Information given:
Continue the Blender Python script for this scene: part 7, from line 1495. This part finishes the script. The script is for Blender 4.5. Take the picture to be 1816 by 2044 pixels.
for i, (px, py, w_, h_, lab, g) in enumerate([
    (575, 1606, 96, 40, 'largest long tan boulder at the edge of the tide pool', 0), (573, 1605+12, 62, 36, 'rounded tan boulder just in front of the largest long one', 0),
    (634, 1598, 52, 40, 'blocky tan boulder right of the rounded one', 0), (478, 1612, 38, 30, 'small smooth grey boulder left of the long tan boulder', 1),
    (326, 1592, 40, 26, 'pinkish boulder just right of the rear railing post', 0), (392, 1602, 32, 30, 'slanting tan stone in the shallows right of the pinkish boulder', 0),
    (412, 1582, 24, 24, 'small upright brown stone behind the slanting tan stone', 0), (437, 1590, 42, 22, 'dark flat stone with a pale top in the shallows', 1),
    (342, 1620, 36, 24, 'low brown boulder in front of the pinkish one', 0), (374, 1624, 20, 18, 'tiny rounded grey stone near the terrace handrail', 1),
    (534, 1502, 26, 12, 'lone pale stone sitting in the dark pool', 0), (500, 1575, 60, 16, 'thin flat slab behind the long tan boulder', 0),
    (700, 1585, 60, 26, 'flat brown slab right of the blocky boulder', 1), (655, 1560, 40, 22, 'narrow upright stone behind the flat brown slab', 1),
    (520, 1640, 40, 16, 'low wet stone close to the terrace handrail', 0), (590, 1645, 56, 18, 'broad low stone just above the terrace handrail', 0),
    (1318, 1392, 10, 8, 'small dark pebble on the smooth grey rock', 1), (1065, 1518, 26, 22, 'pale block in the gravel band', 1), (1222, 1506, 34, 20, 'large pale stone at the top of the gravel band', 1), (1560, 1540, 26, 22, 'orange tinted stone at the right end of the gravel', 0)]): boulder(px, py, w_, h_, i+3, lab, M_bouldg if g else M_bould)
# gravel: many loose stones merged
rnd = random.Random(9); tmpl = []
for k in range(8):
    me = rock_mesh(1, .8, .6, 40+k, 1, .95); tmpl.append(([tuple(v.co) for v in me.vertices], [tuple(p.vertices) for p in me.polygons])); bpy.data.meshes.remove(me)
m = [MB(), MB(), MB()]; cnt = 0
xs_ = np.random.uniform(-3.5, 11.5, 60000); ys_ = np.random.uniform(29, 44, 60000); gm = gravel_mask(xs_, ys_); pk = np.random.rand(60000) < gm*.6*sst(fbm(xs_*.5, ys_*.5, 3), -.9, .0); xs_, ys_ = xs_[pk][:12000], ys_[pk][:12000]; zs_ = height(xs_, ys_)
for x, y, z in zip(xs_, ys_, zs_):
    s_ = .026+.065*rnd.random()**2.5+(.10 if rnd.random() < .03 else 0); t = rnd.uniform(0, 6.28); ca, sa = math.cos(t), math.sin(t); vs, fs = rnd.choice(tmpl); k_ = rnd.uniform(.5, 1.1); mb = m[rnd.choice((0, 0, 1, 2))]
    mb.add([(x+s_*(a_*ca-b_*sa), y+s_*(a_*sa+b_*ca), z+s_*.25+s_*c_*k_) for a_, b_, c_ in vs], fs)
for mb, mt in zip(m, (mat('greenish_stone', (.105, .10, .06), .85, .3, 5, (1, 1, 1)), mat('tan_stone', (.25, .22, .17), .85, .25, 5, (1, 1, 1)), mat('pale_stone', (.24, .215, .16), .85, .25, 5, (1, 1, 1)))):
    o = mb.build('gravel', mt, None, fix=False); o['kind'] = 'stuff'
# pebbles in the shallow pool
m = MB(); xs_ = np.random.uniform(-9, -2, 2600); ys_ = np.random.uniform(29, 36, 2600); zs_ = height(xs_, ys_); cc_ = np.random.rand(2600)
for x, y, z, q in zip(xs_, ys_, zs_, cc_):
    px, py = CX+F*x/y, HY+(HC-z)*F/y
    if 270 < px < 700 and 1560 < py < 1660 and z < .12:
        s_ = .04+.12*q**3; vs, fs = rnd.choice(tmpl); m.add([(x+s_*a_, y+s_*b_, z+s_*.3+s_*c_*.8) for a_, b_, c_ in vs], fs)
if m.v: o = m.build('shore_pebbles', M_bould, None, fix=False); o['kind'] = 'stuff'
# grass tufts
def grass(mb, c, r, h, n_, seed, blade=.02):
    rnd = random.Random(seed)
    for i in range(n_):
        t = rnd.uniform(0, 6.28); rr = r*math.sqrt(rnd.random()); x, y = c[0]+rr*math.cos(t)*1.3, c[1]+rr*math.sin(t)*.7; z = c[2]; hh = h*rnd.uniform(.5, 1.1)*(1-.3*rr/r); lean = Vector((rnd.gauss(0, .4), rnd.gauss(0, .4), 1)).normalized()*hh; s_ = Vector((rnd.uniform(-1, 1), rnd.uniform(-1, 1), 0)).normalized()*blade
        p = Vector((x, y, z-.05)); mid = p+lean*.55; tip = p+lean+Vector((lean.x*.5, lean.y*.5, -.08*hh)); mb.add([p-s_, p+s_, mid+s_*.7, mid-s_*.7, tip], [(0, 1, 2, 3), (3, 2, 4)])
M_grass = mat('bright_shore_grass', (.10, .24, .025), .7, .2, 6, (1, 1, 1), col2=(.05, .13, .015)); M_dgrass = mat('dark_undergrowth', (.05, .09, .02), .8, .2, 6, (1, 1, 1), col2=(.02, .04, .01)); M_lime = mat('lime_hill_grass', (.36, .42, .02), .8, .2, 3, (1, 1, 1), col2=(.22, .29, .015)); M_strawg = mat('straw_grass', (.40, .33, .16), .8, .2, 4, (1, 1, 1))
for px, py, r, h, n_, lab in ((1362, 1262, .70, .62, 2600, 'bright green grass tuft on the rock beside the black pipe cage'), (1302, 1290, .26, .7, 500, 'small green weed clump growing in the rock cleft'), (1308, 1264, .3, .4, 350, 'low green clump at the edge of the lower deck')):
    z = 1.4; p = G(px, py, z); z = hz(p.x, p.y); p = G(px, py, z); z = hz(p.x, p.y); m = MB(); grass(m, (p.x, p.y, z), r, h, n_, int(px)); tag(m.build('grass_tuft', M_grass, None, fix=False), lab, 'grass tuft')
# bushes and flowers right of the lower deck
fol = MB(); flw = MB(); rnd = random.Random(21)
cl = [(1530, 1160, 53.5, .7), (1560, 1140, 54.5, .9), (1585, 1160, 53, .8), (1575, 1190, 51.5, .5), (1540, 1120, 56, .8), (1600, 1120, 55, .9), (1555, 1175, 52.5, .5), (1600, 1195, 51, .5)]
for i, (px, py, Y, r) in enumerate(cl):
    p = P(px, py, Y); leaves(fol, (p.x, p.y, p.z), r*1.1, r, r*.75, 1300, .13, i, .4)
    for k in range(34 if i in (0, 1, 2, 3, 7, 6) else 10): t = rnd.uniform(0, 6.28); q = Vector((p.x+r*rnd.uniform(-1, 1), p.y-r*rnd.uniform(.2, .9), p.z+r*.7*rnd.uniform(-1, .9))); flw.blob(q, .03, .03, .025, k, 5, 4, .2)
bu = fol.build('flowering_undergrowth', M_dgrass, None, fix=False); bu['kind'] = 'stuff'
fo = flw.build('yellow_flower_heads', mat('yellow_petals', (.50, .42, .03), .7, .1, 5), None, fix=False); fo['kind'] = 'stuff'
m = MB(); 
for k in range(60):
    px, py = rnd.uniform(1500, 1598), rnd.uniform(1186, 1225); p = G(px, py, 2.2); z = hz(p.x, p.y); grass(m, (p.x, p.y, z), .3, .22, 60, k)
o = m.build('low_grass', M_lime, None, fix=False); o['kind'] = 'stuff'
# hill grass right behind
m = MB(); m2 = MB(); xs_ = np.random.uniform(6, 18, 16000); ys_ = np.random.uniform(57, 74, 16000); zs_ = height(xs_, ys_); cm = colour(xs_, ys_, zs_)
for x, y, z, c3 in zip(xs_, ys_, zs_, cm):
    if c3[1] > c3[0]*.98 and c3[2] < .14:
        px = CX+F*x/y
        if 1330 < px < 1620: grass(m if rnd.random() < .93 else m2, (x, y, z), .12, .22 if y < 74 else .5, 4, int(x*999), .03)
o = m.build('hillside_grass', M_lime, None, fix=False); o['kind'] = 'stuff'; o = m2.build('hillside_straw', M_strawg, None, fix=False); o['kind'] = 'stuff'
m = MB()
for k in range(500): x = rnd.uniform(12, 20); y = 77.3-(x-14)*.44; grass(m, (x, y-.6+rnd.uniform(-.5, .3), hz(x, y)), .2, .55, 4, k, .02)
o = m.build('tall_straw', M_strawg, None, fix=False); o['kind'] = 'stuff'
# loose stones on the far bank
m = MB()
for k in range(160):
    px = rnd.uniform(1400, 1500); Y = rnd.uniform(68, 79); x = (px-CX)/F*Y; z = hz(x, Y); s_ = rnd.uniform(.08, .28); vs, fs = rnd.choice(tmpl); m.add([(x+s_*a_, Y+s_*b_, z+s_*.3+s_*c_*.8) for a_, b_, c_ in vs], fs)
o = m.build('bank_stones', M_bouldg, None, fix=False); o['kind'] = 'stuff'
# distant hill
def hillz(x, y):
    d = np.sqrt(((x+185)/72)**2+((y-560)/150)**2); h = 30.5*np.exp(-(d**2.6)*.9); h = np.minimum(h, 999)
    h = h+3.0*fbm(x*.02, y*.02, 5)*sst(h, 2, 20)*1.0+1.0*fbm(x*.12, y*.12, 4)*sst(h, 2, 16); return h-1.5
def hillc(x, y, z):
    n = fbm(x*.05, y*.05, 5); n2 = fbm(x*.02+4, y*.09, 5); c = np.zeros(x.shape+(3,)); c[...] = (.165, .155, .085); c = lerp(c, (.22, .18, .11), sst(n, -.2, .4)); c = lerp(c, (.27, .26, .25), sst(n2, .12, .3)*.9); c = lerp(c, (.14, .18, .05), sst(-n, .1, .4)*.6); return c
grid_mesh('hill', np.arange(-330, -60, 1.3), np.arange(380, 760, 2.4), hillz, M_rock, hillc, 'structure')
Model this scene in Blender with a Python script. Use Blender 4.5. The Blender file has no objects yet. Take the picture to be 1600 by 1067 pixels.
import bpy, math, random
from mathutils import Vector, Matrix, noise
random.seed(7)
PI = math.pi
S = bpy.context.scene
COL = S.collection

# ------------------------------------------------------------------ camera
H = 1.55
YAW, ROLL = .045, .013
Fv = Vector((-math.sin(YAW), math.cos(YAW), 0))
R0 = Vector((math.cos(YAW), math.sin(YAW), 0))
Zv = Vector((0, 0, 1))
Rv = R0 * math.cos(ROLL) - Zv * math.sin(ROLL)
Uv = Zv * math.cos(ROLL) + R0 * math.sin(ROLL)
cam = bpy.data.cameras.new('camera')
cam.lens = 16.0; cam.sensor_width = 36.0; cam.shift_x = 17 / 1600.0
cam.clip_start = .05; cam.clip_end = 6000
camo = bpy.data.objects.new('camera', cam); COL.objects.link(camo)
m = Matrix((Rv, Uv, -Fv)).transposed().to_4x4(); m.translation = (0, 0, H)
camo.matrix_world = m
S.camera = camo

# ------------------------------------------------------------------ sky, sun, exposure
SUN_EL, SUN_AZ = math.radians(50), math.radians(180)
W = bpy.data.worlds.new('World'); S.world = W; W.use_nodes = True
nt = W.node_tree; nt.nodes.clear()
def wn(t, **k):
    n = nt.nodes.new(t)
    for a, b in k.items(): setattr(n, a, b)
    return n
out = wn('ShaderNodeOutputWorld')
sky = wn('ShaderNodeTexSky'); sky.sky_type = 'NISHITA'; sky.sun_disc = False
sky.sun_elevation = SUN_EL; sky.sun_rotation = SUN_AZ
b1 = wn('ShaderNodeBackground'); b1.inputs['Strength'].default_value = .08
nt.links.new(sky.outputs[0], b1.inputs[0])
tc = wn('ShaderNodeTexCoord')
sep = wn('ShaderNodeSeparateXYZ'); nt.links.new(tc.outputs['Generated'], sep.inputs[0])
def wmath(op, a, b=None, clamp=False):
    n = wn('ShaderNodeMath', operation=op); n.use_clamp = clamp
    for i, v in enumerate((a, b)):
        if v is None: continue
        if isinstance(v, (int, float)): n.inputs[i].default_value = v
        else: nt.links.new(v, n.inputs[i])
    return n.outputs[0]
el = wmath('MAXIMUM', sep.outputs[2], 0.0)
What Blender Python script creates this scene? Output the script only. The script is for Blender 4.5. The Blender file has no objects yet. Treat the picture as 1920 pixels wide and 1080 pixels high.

Task objective:
Tally the lines that hold the string "Take" and state the total, nothing more.

Reply to the task:
2